__Aim__
The listing beneath should be written out in full, exactly as shown.

** START Stored data **

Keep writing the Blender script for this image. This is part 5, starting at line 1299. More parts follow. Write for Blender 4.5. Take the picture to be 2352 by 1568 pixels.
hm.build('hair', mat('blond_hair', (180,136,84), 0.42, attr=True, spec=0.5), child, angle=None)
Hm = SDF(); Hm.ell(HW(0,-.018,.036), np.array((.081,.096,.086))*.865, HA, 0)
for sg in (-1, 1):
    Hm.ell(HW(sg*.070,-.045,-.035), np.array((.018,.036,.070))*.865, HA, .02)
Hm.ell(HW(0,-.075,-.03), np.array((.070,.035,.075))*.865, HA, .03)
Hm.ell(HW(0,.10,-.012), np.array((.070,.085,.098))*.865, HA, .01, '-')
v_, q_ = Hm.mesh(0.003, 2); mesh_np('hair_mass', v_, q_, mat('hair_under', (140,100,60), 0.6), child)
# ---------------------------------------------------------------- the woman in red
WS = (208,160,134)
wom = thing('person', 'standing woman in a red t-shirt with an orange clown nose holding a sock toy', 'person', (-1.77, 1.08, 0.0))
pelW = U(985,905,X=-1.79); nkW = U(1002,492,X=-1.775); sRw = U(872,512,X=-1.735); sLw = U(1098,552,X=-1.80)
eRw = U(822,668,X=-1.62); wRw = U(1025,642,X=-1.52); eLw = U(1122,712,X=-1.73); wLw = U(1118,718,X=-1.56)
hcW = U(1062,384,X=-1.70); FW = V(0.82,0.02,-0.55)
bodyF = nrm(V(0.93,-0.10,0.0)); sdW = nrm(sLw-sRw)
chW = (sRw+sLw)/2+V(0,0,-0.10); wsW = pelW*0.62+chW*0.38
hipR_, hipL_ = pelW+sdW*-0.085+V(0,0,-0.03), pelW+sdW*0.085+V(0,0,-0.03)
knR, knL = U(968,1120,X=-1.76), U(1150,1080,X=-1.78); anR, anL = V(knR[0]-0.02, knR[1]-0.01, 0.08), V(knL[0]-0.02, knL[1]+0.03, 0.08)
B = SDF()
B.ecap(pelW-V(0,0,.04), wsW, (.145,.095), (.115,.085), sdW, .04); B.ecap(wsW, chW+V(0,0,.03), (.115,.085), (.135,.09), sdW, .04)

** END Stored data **

__Task answer__
Keep writing the Blender script for this image. This is part 5, starting at line 1299. More parts follow. Write for Blender 4.5. Take the picture to be 2352 by 1568 pixels.
hm.build('hair', mat('blond_hair', (180,136,84), 0.42, attr=True, spec=0.5), child, angle=None)
Hm = SDF(); Hm.ell(HW(0,-.018,.036), np.array((.081,.096,.086))*.865, HA, 0)
for sg in (-1, 1):
    Hm.ell(HW(sg*.070,-.045,-.035), np.array((.018,.036,.070))*.865, HA, .02)
Hm.ell(HW(0,-.075,-.03), np.array((.070,.035,.075))*.865, HA, .03)
Hm.ell(HW(0,.10,-.012), np.array((.070,.085,.098))*.865, HA, .01, '-')
v_, q_ = Hm.mesh(0.003, 2); mesh_np('hair_mass', v_, q_, mat('hair_under', (140,100,60), 0.6), child)
# ---------------------------------------------------------------- the woman in red
WS = (208,160,134)
wom = thing('person', 'standing woman in a red t-shirt with an orange clown nose holding a sock toy', 'person', (-1.77, 1.08, 0.0))
pelW = U(985,905,X=-1.79); nkW = U(1002,492,X=-1.775); sRw = U(872,512,X=-1.735); sLw = U(1098,552,X=-1.80)
eRw = U(822,668,X=-1.62); wRw = U(1025,642,X=-1.52); eLw = U(1122,712,X=-1.73); wLw = U(1118,718,X=-1.56)
hcW = U(1062,384,X=-1.70); FW = V(0.82,0.02,-0.55)
bodyF = nrm(V(0.93,-0.10,0.0)); sdW = nrm(sLw-sRw)
chW = (sRw+sLw)/2+V(0,0,-0.10); wsW = pelW*0.62+chW*0.38
hipR_, hipL_ = pelW+sdW*-0.085+V(0,0,-0.03), pelW+sdW*0.085+V(0,0,-0.03)
knR, knL = U(968,1120,X=-1.76), U(1150,1080,X=-1.78); anR, anL = V(knR[0]-0.02, knR[1]-0.01, 0.08), V(knL[0]-0.02, knL[1]+0.03, 0.08)
B = SDF()
B.ecap(pelW-V(0,0,.04), wsW, (.145,.095), (.115,.085), sdW, .04); B.ecap(wsW, chW+V(0,0,.03), (.115,.085), (.135,.09), sdW, .04)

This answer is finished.